The United States, in fact, has run a $10.3 billion trade surplus with Australia in the nine months of this year and has consistently exported more to Australia than it has imported for the last decade.

Since taking office, Duterte has pivoted away from the United States, a longtime treaty ally, and toward China. The separation took on a more personal flavor before last year's meeting of the group, known as ASEAN, in Laos. Then Duterte used a slur to refer to President Barack Obama when he was asked how he would react if Obama raised human rights concerns with him. The episode prompted Obama to cancel a formal meeting with Duterte at the summit meeting, though the two did talk informally.

Still, Duterte continued to distance himself, calling for a "separation" between the countries and threatening to scrap an agreement that allows U.S. troops to visit the Philippines.

Trump administration officials have said Trump wants to improve relations with the Philippines as a bulwark against China's expansionism in the South China Sea.
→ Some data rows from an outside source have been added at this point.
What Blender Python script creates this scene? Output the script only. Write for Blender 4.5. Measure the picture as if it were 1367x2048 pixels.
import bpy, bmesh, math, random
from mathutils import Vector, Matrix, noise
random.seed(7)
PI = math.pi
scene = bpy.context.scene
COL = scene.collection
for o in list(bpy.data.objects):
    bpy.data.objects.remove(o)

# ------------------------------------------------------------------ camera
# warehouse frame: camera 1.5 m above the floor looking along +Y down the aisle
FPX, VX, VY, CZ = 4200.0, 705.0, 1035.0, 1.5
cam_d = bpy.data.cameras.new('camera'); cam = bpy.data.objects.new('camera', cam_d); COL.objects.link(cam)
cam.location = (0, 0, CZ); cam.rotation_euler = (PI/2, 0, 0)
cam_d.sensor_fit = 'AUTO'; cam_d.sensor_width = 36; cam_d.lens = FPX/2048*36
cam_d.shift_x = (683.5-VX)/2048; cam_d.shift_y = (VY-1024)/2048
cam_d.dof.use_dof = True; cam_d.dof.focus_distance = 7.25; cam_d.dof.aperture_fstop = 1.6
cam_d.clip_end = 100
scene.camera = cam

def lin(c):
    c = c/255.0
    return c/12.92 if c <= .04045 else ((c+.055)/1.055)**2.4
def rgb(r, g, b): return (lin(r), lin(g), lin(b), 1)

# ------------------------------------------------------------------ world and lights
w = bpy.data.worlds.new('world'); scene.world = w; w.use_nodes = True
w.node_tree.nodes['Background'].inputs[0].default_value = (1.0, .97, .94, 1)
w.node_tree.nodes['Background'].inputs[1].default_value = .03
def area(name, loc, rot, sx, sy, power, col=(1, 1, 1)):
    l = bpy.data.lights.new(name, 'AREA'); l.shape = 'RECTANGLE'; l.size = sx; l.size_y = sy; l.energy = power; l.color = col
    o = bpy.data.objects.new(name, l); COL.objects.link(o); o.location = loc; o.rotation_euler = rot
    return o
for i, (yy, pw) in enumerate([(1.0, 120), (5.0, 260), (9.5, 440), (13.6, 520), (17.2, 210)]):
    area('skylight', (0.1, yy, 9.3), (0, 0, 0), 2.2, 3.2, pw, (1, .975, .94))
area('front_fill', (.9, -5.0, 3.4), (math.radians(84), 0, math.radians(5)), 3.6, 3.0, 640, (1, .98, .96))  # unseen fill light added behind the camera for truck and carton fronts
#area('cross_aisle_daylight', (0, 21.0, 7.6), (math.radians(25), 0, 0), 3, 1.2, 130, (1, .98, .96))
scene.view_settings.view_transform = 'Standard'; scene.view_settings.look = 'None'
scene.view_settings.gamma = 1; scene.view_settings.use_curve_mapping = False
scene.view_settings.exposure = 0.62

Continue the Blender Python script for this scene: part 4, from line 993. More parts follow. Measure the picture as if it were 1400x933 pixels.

The Philippines has clashed with China over disputed reefs and shoals in the waterway, which the two countries share, and Trump has used this month's Asia tour to offer to, as he said on Sunday in Hanoi, "mediate or arbitrate" such disagreements.

But neither side mentioned the issue in their readouts of the meeting on Monday, and Duterte has played down the disputes this week, saying that China's rapidly expanding economy has overtaken that of the United States and that a territorial confrontation would not be worthwhile.

"Today, China is the No. 1 economic powerhouse, and we have to be friends," Duterte told ASEAN leaders on Sunday.

He said that while "the other hotheads" would like confrontation, "the South China Sea is better left untouched."

"Nobody can afford to go to war," Duterte added, including Russia, China, Britain and the United States.